Supreme Court issues notice on J&K advocate’s detention under PSA

Mian Abdul Qayoom says detention order was based on 4 ‘stale, irrelevant’ FIRs dating back to 2008, 2010

June 26, 2020 05:10 pm | Updated December 04, 2021 10:35 pm IST - NEW DELHI

Jammu and Kashmir High Court Bar Association president Mian Abdul Qayoom, with lawyers, addressing a press conference in Srinagar on February 21, 2009.

Jammu and Kashmir High Court Bar Association president Mian Abdul Qayoom, with lawyers, addressing a press conference in Srinagar on February 21, 2009.

The Supreme Court on Friday asked the Jammu and Kashmir government to respond to an appeal filed by the erstwhile State’s High Court Bar Association president challenging his nearly one-year detention and solitary confinement in the Agra Central Prison.

A Vacation Bench of Justices S.K. Kaul and B.R. Gavai, in a virtual court hearing, issued notice to the Union Territory of J&K, the Srinagar District Magistrate, the police and jail authorities in the Srinagar, Tihar and Agra central jails.

The court directed the plea filed by senior advocate Mian Abdul Qayoom, represented by senior advocate Dushyant Dave and advocate Vrinda Grover, to quash his detention under the Public Safety Act (PSA) to be listed immediately after court vacation. The Bench directed the jail authorities to provide Mr. Qayoom with summer clothing and other basic essentials.

In his appeal before the apex court, Mr. Qayoom argued that the J&K High Court rejected his habeas corpus petition to quash his “illegal and prolonged detention” on May 28. The High Court had declined his plea for personal liberty despite concluding that the detention order was based on “somewhat clumsy grounds”.

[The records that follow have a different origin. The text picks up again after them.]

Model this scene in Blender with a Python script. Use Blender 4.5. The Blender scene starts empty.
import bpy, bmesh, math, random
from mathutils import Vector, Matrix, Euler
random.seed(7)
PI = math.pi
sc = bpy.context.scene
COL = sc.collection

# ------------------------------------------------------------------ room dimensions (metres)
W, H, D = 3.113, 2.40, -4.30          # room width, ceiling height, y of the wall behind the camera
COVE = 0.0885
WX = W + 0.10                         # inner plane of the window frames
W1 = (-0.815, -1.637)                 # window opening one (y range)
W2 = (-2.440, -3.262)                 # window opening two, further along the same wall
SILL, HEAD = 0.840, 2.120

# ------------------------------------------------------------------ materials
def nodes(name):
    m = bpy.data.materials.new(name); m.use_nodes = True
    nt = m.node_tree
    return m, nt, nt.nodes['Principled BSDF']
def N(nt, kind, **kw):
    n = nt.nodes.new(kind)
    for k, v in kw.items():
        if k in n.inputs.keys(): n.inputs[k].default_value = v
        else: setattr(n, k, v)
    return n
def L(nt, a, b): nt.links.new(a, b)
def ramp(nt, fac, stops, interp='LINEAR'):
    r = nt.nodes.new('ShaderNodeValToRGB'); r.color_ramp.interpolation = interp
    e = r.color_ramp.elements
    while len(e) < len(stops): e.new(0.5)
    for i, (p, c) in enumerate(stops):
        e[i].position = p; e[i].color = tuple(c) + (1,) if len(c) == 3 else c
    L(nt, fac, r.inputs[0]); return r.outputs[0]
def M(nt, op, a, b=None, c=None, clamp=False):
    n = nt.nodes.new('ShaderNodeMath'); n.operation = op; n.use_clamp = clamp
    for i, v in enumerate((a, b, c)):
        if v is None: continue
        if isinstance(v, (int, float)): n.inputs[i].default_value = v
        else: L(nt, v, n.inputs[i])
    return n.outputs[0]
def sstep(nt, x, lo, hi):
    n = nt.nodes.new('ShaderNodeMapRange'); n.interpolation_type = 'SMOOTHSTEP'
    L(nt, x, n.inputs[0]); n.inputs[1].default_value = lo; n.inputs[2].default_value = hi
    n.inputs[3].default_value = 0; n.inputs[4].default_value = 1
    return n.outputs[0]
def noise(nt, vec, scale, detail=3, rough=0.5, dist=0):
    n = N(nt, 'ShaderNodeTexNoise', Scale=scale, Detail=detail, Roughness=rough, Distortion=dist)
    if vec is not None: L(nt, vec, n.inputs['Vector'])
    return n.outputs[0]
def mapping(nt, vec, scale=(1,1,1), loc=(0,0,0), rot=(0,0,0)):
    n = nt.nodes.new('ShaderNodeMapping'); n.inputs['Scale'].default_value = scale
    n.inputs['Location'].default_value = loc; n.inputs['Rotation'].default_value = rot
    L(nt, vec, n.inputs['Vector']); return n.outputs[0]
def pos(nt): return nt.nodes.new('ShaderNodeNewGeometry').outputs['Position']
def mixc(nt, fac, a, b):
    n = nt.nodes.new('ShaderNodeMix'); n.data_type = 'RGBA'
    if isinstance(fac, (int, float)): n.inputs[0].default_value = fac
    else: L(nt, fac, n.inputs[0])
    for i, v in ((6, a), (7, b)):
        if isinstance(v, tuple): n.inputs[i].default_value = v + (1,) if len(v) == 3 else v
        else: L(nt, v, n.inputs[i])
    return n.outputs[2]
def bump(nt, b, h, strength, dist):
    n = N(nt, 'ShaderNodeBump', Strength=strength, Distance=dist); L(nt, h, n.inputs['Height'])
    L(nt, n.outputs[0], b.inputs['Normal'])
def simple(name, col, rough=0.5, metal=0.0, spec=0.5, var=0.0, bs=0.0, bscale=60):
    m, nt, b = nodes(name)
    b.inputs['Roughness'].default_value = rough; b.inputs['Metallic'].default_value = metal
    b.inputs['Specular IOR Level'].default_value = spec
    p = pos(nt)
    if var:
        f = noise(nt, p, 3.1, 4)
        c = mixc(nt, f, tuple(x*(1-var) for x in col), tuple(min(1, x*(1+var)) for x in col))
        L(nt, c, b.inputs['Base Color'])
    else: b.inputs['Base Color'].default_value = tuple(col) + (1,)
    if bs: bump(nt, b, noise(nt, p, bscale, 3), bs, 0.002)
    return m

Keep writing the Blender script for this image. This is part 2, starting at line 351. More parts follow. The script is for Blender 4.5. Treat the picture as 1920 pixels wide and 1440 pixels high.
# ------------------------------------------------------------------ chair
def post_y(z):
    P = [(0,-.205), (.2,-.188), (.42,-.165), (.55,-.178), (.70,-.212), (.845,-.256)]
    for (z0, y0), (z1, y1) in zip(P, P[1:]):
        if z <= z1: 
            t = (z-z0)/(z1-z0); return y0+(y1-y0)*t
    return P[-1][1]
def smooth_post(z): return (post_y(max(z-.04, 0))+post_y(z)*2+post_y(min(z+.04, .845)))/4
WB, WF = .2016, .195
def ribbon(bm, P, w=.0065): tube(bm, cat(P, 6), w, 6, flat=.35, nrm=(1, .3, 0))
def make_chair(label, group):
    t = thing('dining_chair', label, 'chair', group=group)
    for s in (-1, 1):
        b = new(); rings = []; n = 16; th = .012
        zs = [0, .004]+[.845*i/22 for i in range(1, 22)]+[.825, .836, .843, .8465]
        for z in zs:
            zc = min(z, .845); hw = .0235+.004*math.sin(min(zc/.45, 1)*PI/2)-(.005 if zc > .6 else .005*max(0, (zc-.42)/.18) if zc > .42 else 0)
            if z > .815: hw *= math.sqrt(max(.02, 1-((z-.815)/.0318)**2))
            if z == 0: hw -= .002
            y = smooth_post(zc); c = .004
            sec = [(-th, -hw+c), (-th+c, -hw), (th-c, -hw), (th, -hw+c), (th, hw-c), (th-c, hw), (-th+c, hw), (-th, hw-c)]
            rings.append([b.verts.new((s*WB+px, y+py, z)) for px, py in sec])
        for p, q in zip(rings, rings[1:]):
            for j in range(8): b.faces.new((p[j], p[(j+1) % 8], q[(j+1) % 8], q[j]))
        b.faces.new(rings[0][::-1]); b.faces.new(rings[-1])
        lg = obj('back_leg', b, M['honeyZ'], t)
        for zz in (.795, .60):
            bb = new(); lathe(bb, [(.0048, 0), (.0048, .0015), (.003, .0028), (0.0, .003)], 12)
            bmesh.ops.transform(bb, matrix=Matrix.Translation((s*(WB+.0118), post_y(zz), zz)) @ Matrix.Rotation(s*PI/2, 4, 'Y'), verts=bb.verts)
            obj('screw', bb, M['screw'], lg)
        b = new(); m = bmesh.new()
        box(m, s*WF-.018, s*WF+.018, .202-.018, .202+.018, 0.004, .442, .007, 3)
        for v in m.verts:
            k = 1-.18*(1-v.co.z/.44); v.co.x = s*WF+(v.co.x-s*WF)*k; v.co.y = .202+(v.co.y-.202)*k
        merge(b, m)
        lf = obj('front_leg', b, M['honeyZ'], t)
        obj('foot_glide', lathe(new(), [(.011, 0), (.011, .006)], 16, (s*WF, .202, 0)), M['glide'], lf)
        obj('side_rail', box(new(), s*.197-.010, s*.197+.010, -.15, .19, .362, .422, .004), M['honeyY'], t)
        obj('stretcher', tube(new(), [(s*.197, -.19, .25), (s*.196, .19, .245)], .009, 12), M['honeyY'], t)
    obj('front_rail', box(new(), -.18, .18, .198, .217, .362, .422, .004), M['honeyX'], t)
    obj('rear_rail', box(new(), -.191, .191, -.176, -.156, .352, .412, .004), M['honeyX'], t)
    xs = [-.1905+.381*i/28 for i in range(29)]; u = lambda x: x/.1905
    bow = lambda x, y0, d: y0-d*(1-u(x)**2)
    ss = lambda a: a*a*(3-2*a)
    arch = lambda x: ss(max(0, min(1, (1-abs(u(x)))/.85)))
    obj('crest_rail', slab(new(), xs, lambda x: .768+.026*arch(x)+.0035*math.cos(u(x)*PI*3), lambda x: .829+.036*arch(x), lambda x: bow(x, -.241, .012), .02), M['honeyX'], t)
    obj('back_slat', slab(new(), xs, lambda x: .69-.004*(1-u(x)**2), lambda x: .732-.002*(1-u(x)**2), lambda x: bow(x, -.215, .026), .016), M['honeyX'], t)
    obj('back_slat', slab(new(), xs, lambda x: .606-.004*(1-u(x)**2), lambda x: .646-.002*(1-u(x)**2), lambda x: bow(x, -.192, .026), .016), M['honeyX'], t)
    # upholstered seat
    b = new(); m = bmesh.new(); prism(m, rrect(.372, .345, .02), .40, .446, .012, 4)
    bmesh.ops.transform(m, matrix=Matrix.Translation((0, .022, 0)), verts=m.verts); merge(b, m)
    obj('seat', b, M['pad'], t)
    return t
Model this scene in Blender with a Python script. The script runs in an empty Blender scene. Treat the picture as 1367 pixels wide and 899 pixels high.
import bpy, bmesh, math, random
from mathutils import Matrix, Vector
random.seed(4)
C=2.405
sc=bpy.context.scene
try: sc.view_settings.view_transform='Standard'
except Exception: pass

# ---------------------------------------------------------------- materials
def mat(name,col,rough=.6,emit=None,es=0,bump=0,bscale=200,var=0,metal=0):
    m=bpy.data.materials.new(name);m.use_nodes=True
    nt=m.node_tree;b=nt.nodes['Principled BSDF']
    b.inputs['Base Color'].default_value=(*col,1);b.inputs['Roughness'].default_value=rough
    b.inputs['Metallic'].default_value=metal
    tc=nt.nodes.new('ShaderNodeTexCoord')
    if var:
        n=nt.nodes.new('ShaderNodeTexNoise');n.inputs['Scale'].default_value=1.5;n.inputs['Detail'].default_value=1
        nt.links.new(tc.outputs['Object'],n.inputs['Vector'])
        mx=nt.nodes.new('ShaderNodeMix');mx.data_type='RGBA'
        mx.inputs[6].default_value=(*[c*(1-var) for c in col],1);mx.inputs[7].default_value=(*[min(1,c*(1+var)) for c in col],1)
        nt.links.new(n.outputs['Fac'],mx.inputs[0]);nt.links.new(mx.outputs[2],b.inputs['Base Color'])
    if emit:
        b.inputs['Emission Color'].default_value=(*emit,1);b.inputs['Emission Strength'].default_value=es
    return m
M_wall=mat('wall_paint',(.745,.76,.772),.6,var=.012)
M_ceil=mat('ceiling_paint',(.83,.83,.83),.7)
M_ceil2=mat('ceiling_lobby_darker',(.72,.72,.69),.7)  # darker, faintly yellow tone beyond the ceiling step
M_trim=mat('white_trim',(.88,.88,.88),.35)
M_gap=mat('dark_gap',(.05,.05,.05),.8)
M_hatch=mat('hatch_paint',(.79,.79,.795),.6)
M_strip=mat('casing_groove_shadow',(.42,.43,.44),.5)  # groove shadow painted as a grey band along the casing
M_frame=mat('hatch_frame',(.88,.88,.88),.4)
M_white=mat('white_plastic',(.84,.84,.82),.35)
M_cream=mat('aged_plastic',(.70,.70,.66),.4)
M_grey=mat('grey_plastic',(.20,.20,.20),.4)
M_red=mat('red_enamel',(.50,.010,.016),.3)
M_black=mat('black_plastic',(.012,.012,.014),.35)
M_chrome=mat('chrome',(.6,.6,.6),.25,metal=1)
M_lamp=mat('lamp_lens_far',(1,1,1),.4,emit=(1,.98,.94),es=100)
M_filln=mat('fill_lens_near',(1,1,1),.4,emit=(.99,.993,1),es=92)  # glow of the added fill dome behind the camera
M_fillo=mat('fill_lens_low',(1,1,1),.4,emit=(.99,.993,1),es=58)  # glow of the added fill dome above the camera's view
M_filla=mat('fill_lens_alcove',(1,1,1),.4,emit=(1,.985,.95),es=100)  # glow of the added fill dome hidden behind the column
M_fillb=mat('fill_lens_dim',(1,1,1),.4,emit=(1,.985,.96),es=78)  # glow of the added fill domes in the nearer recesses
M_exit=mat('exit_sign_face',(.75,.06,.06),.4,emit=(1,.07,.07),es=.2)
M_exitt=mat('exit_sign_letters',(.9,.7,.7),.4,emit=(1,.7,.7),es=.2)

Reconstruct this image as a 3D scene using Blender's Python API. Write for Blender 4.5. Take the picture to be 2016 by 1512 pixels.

Mr. Qayoom submitted that the detention order was based on four “stale, irrelevant” FIRs dating back to 2008 and 2010. He said he had never been arrested or charge-sheeted on the basis of these FIRs. In fact, he was detained in 2010 on the basis of these FIRs but the detention was subsequently revoked. The same FIRs could not be used a decade later to pass another order of detention in August 2019.

 

“The judgment [of the High Court], recognising the pitfalls inherent in the sole ground provided by the four stale and irrelevant FIRs, deploys the perceived ideology of the petitioner [Qayoom] to try and establish proximity, pertinence and relevance to the FIRs to justify the detention order,” the special leave petition in the Supreme Court said.

By justifying his detention, the High Court had sanctioned "State-induced thought policing", he submitted.

Mr. Qayoom was detained on the intervening night of August 4-5 last year. An order of detention under the PSA was passed against him on August 7 and he was taken to the Agra jail “without prior intimation”, his petition said.